The headquarters of Provost Adam Wayne and his Commander-in-Chief consisted of a small and somewhat unsuccessful milk-shop at the corner of Pump Street …”
“With H. G. Wells as with Shaw, Gilbert’s relations were exceedingly cordial, but with a cordiality occasionally threatened by explosions from Wells. Gilbert’s soft answer however invariably turned away wrath and all was well again. “No one,” Wells said to me, “ever had enmity for him except some literary men who did not know him.” They met first, Wells thinks, at the Hubert Blands, and then Gilbert stayed with Wells at Easton. There they played at the non-existent game of Gype and invented elaborate rules for it. Cecil came too and they played the War game Wells had invented.

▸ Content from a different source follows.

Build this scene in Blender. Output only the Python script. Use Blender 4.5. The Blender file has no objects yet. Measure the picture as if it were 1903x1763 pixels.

“Cecil,” says Wells, comparing him with Gilbert, “seemed condensed: not quite big enough for a real Chesterton.”
“They built too a toy theatre at Easton and among other things dramatized the minority report of the Poor Law Commission. The play began by the Commissioners taking to pieces Bumble the Beadle, putting him into a huge cauldron and stewing him. Then out from the cauldron leaped a renewed rejuvenated Bumble several sizes larger than when he went in.”
Cecil was Cecil Chesterton (1879-1918), younger brother of G.K. Chesterton and friend of Hilaire Belloc, was an English journalist and political commentator, known particularly for his role as editor of The New Witness from 1912 to 1916. He was injured fighting in WW1 and died on 6 December 1918.
Gilbert and Cecil appear to have played Wells’ Little Wars with Wells at Easton.
Easton?
Easton Glebe is Wells’ one time house in Dunmow in Essex, alongside his Hampstead house nearer London. It was here in Essex that Wells’ second wife Jane died in 1927.
Besides his home in London, Wells rented Easton Glebe, on the Easton Lodge estate, between 1910 and 1928.
It was during this time that Wells had a 10 year affair with Rebecca West. They met in 1912 when Wells was 46 and West only 19. West was also a prolific writer, later being appointed a Dame for her service to English literature. Their son, Anthony West, born in 1914, grew up to became a well-known novelist.